MATERIAL PROVIDED:

** BEGIN **

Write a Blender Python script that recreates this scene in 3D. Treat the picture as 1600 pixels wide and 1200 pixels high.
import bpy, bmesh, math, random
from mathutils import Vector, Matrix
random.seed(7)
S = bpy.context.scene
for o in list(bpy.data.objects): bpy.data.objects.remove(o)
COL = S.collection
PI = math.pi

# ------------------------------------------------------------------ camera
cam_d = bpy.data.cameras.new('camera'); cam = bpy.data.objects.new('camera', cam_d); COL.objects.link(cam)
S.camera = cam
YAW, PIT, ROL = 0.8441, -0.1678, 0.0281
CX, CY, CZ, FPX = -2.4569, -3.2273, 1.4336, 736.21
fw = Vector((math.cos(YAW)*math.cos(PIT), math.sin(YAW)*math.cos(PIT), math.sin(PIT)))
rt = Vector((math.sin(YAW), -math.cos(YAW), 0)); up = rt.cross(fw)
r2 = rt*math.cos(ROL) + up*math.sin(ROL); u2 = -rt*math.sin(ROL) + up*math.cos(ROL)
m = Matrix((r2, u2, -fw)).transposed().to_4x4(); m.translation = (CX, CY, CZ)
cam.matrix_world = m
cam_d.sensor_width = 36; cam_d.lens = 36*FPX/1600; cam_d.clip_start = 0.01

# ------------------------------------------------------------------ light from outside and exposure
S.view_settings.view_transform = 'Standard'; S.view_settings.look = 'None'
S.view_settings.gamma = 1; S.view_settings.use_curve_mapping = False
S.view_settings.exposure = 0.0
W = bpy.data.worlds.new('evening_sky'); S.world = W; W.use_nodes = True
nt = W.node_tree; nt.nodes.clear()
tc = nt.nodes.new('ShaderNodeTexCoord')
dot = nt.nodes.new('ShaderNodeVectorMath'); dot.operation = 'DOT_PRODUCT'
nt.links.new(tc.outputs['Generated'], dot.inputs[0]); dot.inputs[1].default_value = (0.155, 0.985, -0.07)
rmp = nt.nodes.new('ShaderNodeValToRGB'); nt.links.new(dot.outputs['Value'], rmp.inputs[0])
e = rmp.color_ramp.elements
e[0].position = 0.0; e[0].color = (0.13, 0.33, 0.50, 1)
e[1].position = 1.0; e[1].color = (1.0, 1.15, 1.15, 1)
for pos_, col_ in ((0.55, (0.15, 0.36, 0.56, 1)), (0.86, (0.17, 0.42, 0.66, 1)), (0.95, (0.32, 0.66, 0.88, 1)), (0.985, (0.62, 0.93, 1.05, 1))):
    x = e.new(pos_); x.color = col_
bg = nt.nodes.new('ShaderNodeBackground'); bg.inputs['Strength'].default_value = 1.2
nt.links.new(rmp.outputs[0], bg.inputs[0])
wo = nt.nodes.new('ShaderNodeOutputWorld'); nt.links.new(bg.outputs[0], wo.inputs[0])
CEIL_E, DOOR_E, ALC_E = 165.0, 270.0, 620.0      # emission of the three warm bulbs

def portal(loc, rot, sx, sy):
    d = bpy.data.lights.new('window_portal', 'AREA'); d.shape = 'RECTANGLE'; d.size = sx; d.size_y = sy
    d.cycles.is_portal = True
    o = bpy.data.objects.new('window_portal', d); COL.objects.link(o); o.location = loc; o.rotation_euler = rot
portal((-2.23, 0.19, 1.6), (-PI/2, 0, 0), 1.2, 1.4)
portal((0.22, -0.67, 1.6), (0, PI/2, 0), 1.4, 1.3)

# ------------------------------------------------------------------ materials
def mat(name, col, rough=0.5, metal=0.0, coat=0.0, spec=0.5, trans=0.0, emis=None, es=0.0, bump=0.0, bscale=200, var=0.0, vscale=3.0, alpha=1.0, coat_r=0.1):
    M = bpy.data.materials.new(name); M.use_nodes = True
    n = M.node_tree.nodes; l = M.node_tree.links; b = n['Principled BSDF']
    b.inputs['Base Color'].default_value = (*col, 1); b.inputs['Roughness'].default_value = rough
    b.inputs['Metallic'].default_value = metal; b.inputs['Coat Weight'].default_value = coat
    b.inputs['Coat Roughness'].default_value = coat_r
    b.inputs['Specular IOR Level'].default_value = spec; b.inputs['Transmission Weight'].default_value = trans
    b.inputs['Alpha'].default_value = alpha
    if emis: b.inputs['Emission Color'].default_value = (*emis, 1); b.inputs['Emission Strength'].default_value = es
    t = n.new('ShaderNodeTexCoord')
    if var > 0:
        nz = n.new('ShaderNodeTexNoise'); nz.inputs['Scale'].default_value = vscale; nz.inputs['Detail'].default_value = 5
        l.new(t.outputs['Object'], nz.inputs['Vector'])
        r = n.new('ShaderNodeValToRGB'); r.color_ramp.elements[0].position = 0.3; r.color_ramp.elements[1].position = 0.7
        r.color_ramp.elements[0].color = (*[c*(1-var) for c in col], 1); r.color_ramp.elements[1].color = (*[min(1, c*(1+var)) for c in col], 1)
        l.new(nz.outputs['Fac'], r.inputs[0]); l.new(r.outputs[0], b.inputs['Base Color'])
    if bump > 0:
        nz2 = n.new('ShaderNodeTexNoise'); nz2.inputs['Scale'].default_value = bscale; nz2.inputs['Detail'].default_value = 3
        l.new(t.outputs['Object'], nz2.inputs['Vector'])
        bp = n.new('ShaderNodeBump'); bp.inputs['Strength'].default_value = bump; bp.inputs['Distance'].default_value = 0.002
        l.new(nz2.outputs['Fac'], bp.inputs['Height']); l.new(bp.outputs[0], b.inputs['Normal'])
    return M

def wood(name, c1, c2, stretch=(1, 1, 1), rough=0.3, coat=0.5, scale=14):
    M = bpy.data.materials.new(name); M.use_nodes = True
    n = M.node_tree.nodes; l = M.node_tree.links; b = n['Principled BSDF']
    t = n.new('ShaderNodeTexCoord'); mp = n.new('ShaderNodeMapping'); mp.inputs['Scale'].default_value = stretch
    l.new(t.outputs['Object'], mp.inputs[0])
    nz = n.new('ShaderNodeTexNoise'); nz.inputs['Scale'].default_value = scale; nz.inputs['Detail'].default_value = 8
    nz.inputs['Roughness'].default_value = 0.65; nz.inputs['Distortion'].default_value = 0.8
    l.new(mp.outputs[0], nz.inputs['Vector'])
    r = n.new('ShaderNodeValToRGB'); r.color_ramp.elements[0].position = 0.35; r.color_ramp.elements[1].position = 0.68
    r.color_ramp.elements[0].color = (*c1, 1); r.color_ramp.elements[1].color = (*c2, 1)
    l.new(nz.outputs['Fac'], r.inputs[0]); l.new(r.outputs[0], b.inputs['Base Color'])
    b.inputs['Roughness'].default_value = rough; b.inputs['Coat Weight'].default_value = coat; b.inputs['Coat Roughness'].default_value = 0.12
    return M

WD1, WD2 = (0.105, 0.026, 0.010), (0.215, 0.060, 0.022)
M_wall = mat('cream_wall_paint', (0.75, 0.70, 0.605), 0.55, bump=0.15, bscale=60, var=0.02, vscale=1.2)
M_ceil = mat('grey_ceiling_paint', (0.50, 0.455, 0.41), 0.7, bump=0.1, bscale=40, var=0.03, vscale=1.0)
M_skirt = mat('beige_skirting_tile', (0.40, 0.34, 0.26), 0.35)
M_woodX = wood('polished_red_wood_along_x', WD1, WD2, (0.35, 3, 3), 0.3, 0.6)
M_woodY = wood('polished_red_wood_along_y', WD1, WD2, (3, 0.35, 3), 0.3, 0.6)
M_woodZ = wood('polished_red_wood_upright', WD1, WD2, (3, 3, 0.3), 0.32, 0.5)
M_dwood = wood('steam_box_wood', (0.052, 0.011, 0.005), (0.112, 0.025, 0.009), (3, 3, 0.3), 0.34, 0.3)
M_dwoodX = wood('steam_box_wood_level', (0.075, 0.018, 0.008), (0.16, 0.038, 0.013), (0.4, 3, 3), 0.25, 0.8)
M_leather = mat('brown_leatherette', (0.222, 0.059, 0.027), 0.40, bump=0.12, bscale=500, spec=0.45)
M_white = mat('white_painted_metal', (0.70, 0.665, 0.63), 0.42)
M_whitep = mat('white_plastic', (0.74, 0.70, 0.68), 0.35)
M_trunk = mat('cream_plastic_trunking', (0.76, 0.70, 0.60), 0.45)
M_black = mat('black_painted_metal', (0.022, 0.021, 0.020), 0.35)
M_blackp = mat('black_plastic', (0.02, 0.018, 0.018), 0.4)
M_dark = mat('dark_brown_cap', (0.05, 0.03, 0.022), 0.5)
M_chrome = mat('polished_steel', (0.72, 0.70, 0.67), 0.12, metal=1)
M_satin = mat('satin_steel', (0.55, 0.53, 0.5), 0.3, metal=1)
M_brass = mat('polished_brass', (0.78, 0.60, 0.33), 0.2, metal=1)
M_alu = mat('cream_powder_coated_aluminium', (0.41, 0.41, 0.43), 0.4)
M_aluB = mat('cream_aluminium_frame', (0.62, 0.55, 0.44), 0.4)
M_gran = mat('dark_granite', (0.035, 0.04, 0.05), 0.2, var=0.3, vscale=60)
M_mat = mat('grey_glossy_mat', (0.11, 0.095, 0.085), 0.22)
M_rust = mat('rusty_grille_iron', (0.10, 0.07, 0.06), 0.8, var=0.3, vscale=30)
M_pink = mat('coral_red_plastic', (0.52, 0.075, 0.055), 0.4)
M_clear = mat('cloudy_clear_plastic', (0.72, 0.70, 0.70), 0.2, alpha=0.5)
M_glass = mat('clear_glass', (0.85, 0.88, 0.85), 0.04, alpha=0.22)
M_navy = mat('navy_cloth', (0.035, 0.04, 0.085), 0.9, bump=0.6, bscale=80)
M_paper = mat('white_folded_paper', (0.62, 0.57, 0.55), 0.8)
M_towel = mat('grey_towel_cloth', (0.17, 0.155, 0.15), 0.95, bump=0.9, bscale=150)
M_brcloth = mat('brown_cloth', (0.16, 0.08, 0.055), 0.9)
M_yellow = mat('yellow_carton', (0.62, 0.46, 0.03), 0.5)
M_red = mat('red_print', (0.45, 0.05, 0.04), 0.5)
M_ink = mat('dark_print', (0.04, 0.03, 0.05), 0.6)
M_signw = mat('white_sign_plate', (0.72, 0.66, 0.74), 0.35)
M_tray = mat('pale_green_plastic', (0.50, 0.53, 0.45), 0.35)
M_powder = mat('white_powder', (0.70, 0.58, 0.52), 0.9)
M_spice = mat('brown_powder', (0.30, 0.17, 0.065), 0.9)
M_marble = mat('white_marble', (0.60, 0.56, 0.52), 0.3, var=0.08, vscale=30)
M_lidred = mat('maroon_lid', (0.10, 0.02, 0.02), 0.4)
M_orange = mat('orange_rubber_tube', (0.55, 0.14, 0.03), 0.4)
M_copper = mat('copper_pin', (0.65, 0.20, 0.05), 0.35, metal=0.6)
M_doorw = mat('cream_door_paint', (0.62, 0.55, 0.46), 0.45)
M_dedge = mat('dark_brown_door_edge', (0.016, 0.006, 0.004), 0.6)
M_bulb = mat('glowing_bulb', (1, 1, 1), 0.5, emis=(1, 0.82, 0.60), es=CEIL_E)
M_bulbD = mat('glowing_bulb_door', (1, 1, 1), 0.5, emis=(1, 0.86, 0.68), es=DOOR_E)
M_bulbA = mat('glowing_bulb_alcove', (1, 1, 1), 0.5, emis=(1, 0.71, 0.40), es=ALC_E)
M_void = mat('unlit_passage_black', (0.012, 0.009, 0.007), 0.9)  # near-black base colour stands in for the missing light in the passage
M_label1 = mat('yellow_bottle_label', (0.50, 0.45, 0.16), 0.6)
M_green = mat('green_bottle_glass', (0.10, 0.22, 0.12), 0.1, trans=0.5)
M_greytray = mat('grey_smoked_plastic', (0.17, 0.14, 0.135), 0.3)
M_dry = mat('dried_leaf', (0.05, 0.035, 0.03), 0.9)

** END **

Identify every line where the string "wood" appears.

CORRECT OUTPUT:
def wood(name, c1, c2, stretch=(1, 1, 1), rough=0.3, coat=0.5, scale=14):
M_woodX = wood('polished_red_wood_along_x', WD1, WD2, (0.35, 3, 3), 0.3, 0.6)
M_woodY = wood('polished_red_wood_along_y', WD1, WD2, (3, 0.35, 3), 0.3, 0.6)
M_woodZ = wood('polished_red_wood_upright', WD1, WD2, (3, 3, 0.3), 0.32, 0.5)
M_dwood = wood('steam_box_wood', (0.052, 0.011, 0.005), (0.112, 0.025, 0.009), (3, 3, 0.3), 0.34, 0.3)
M_dwoodX = wood('steam_box_wood_level', (0.075, 0.018, 0.008), (0.16, 0.038, 0.013), (0.4, 3, 3), 0.25, 0.8)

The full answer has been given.